In an FAQ, it also asks and answers:

Does Sidewalk Labs plan to sell personal information?
No. Sidewalk Labs has committed that it would not sell personal information to third parties or use it for advertising purposes. It also commits to not disclose personal information to third parties, including other Alphabet companies, without explicit consent. Finally, Sidewalk Labs has proposed that an independent, government-sanctioned entity approve proposed collections and uses of urban data — information gathered in the city’s physical environment — in the project area by all parties, including Sidewalk Labs.

All that could be subject to interpretation, and suggestions that even if Alphabet/Google/etc didn’t directly use the collected data for advertising, it would be funding. nurturing and steadily tweaking a living lab on consumer/public behaviors and usage. I’ll leave it to people who study this stuff to determine if that is good or bad, or just reasonable.

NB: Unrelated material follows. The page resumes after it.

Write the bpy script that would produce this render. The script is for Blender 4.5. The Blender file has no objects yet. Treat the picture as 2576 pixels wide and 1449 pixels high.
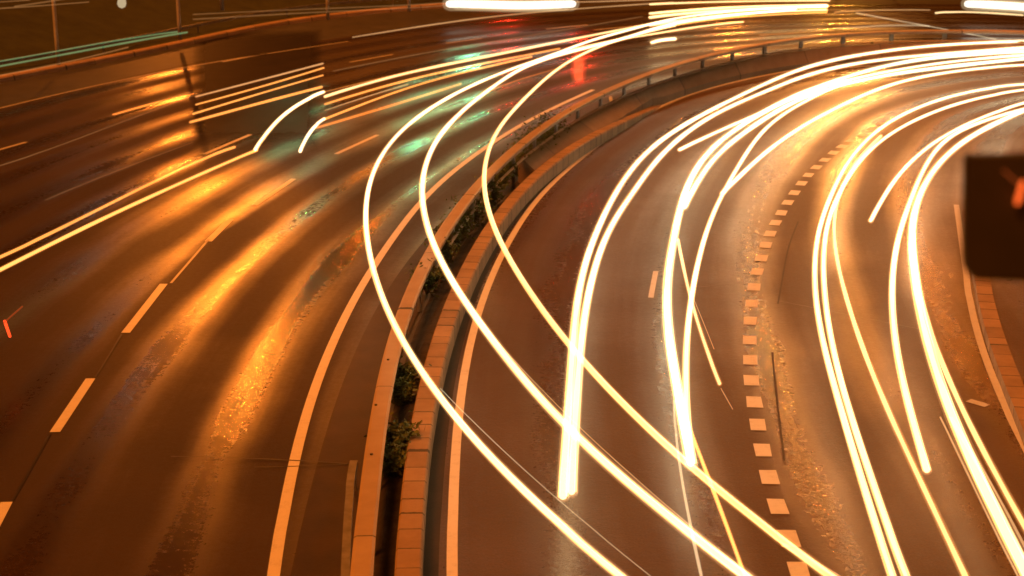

The implications of this sort of thing on the digital out of home/digital signage industry is how media models are largely what’s being used to fund the digital display/wayfinding/directory aspects of smart cities projects in North America and elsewhere. They are not going in, generally, without a media company bankrolling the screens in return for a media concession. The brands and media planners who book advertising with these kinds of screens want some validation of that audience, and the best (or among the best, at least) is the kind of data generated by camera-based computer vision tech platforms like Quividi and AdMobilize.

In their favor – both companies, as well as some others that do people detection and not recognition – are already in line with the responsible data use principles being touted by Sidewalk Labs for Toronto.